7. Mais à quoi bon raconter en détail ces malheurs ? En ces jours-là, Mannée, fils de Lazare, s'enfuit auprès de Titus et lui dit qu'on avait fait passer par une seule porte, dont la garde lui était confiée, 115.880 cadavres, et cela, depuis le jour où Titus avait établi son camp devant Jérusalem, c'est-à-dire depuis le quatorzième jour du mois de Xanthicos jusqu'au premier du mois de Panemos.
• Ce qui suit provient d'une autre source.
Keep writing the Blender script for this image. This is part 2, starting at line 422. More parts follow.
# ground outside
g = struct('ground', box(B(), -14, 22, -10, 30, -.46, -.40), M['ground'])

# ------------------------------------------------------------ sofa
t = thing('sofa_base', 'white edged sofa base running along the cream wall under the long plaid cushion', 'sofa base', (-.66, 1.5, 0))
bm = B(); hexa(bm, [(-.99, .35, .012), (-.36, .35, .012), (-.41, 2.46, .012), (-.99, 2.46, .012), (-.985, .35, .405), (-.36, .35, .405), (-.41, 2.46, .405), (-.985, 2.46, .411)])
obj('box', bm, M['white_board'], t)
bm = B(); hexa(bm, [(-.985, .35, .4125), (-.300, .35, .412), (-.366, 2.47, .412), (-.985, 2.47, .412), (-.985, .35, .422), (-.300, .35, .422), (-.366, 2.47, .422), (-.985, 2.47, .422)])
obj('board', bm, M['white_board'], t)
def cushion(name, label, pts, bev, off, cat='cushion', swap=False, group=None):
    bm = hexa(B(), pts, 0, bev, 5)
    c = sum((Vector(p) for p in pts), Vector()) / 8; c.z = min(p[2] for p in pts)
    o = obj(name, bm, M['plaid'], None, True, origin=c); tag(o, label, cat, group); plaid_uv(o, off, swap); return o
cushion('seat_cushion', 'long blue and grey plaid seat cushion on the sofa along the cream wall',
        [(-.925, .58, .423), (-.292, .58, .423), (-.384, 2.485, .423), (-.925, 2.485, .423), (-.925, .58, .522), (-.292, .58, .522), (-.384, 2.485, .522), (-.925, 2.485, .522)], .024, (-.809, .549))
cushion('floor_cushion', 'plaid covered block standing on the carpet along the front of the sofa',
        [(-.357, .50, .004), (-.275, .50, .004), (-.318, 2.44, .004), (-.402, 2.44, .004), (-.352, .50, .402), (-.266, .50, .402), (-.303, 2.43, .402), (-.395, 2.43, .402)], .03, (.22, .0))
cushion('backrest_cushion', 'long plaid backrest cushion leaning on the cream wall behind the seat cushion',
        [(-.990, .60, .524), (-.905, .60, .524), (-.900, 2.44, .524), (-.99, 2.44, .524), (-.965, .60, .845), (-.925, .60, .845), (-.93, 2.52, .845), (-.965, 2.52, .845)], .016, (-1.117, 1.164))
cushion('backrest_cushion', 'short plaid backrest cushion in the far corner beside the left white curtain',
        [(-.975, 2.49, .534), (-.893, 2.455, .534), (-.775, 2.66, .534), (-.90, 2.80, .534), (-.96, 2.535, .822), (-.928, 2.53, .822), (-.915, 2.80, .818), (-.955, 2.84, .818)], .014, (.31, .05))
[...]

Tous les morts appartenaient à la classe des gens sans ressources ; lui-même n'était pas affecté à cette surveillance, mais comme il distribuait, au nom de l'État, des secours d'argent, il devait nécessairement faire le compte des disparus. Les autres morts étaient ensevelis par leurs parents : la cérémonie consistait à transporter les cadavres hors de la ville et à les abandonner. Après Mannée arrivèrent beaucoup de transfuges : c'étaient des personnages de condition, d'après lesquels la totalité des cadavres de pauvres, jetés hors des portes, s'élevait à 600.000 ; le nombre des autres ne pouvait être déterminé. Ils ajoutèrent que, comme on n'avait plus la force d'enlever les cadavres des pauvres, on les entassait dans les maisons les plus vastes, qui étaient ensuite fermées. On vendait, dirent-ils encore, la mesure de blé un talent ; quand il ne fut plus possible de cueillir de l'herbe, la ville étant entourée d'une enceinte fortifiée, plusieurs, pressés par le besoin, en vinrent à fouiller les ruisseaux et les excréments déjà anciens des bœufs, pour s'alimenter de ces déchets ; ce que leurs yeux n'eussent pu supporter autrefois devenait leur nourriture. Les Romains, en apprenant ces horreurs, furent saisis de pitié, mais les factieux, qui les avaient sous les yeux, n'éprouvaient aucun regret ; ils acceptaient même pour eux de pareilles calamités, aveuglés par le Destin qui déjà s'appesantissait sur eux et sur la ville.